───── Given material
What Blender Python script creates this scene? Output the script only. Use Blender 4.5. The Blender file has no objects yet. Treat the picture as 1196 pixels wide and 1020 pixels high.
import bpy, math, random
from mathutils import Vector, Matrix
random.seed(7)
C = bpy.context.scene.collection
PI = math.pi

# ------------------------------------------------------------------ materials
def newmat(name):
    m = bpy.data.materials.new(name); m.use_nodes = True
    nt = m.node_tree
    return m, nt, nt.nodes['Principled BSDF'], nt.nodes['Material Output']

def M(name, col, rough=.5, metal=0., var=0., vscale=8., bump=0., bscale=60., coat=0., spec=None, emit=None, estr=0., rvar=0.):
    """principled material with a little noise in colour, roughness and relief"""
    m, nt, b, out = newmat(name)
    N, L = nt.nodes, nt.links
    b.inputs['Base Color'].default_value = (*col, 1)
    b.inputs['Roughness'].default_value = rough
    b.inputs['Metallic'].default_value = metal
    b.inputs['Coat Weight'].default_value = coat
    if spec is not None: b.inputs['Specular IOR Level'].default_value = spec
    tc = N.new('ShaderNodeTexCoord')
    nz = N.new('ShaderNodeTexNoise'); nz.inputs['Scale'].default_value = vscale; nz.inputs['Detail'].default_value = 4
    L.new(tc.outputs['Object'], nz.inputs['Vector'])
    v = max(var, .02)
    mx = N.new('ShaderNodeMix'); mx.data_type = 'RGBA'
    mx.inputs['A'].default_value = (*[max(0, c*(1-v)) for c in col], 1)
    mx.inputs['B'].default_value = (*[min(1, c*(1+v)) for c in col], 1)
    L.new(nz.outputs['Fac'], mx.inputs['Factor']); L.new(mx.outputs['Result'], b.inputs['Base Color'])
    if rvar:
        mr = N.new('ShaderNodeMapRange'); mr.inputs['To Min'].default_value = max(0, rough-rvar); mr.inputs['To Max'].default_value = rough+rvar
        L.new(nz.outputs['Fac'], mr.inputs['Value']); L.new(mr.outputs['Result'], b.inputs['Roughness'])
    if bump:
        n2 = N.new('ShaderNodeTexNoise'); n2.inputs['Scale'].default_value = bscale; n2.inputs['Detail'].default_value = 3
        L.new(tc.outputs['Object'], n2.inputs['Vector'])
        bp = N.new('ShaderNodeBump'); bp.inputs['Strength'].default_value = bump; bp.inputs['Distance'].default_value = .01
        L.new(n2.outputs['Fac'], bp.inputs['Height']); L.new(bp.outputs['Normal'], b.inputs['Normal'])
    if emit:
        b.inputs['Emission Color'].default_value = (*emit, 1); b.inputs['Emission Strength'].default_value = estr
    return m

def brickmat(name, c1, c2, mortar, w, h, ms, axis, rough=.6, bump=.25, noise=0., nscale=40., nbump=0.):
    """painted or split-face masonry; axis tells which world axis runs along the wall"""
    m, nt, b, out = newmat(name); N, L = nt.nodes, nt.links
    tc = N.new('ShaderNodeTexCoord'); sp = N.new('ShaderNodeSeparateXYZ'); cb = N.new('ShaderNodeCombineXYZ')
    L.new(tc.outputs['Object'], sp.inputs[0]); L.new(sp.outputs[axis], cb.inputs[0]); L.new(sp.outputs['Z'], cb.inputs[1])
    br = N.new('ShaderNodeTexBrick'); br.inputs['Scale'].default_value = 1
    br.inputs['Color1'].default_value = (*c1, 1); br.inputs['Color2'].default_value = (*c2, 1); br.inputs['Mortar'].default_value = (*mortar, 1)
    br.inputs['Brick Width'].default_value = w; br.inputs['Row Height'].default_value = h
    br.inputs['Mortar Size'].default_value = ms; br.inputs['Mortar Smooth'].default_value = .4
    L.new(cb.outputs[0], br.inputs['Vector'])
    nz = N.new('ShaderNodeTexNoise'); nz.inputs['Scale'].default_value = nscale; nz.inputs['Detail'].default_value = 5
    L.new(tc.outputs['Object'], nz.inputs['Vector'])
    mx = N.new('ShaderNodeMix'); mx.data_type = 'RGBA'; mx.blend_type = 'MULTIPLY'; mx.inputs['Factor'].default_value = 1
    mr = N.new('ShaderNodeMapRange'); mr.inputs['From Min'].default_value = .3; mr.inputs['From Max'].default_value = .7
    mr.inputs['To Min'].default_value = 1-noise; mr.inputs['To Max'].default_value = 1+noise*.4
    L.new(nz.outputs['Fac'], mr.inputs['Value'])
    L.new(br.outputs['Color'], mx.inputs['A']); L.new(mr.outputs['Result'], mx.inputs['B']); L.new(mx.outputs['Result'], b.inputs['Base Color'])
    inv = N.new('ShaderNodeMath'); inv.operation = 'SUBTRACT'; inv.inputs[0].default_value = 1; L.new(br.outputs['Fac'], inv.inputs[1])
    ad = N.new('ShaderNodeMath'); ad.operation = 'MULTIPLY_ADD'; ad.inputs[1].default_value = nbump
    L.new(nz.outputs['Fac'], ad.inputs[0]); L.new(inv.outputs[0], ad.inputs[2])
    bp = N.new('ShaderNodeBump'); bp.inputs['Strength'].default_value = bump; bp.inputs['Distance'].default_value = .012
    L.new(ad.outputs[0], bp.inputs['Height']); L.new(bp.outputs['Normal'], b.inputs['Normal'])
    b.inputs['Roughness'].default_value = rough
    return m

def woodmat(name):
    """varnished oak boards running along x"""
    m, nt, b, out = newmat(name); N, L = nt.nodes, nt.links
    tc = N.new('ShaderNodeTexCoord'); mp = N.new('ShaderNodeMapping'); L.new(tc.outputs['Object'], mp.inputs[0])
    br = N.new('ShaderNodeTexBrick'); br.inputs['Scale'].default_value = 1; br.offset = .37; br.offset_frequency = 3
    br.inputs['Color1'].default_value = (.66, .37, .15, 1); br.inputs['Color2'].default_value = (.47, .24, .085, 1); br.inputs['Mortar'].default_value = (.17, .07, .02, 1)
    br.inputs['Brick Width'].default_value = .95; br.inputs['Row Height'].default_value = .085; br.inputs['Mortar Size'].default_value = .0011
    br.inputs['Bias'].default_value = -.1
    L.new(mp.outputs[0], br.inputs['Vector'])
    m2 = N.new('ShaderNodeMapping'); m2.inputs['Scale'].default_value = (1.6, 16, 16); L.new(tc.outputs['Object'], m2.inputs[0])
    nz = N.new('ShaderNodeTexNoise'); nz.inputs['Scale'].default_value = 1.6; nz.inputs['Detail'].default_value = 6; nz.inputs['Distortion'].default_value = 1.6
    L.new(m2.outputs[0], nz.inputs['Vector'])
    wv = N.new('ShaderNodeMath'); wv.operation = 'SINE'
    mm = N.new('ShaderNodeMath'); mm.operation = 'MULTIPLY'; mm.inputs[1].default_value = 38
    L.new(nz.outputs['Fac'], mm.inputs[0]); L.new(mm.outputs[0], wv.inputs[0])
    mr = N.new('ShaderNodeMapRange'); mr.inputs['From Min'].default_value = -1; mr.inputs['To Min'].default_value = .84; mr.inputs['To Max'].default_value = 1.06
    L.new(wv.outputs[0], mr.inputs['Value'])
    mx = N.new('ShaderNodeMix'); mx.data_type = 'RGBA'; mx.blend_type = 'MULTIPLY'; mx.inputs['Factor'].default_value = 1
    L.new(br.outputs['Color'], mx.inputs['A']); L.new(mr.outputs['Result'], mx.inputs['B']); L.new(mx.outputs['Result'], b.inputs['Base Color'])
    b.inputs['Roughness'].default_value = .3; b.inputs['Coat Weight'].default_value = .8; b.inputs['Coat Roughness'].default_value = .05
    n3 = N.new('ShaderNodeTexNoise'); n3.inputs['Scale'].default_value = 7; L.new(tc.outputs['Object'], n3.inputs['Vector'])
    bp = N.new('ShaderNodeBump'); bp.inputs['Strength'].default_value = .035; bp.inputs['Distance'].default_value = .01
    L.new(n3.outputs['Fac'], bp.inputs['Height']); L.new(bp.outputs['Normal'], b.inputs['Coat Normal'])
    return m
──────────
# What you should do
Find all lines holding the string "scene" and copy them.

# Exercise solution
What Blender Python script creates this scene? Output the script only. Use Blender 4.5. The Blender file has no objects yet. Treat the picture as 1196 pixels wide and 1020 pixels high.
C = bpy.context.scene.collection